La première étape indispensable dans l'éducation de l'enfant est donc la confrontation aux contraintes dans un apprentissage où le corps joue une place prépondérante. Rousseau est intimement convaincu que les exercices du corps entretiennent un rapport étroit avec ceux de l'esprit: la prime éducation corporelle est aussi une éducation morale, qui doit endurcir le corps de l'enfant et lui éviter de contracter de "mauvaises habitudes". Kant et Alain partagent ce point de vue concernant les "mauvaises habitudes" et les "coutumes" (dont on peut se passer), sauf qu'ils prônent une vie réglée dans l'éducation de l'enfant. Kant distingue trois périodes interdépendantes qui doivent être coordonnées entre elles: l'éducation du corps, l'éducation intellectuelle et l'éducation morale. Mais c'est sans doute Alain qui a le plus systématisé la réflexion sur les moyens pédagogiques d'aménager la classe permettant l'éducation morale de l'enfant par une éducation corporelle. La discipline scolaire exige une organisation précise, un temps réglé et une occupation incessante des élèves dont les corps doivent garder l'immobilité, s'ils ne sont pas en mouvement contrôlé. Les exercices scolaires permettent notamment de soumettre l'enfant à la discipline, à travers la copie, la récitation et le contrôle de soi par le temps limité.

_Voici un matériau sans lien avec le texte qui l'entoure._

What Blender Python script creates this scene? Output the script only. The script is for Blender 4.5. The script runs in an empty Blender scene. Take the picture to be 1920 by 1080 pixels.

Dans l'éducation de l'enfant à l'autonomie apparaît une notion essentielle qui traverse les réflexions des trois philosophes, c'est l'attitude active par rapport à ses apprentissages, qu'on retrouve à la fois dans le jeu (Rousseau) et dans le travail (Kant et Alain) qui ont en commun l'idée qu'en agissant sur le monde extérieur, l'enfant se transforme lui-même, il s'instruit, il apprend à se situer dans l'environnement naturel et le monde social, il acquiert son autonomie morale et devient homme. C'est seulement dans l'action, dans le rapport aux obstacles que l'enfant peut se former, prendre conscience de soi et de ses relations avec d'autres êtres humains. Rousseau est convaincu que l'enfant ne peut apprendre que s'il y trouve un intérêt: l'art du gouverneur consiste alors à savoir susciter son goût pour des apprentissages (par exemple montrer que la lecture et l'écriture servent à communiquer) et le jeu présente l'avantage d'apprendre sans s'en apercevoir, en s'amusant. Chez Kant, l'enfant doit construire lui-même son savoir, ses idées au lieu de les recevoir toutes faites du dehors. Le travail médiatise le passage de la nature à la culture: en modifiant le monde, l'homme se modifie lui-même car le travail permet d'intérioriser la contrainte et ainsi d'accéder à l'autonomie. Contrairement à l'éducation par le jeu, à laquelle Kant s'oppose car elle ne forme pas l'enfant à se contraindre pour atteindre un but, le travail permet de différer l'objectif agréable, donc de se contrôler. Enfin si Alain prône comme Kant (contrairement à Rousseau) une progression qui part des apprentissages abstraits pour aller vers ceux plus concrets, il est le fervent défenseur d'une participation active de l'enfant dans l'enseignement. Aux leçons de morale, Alain préfère la morale "en situation", quotidienne, à travers la politesse, le respect de l'ordre de la classe et du matériel scolaire, la propreté, l'obéissance à l'autorité du maître. Le philosophe s'oppose à la pédagogie dite "moderne" qui n'oblige pas l'enfant: par contre le travail, contrairement au jeu, confronte l'enfant aux nécessités, à la résistance du monde et apparaît ainsi comme libérateur. Le travail scolaire est un intermédiaire entre le jeu (qui est nécessaire mais est réservé au domaine de la récréation) et le travail professionnel (qui ne donne pas droit à l'erreur).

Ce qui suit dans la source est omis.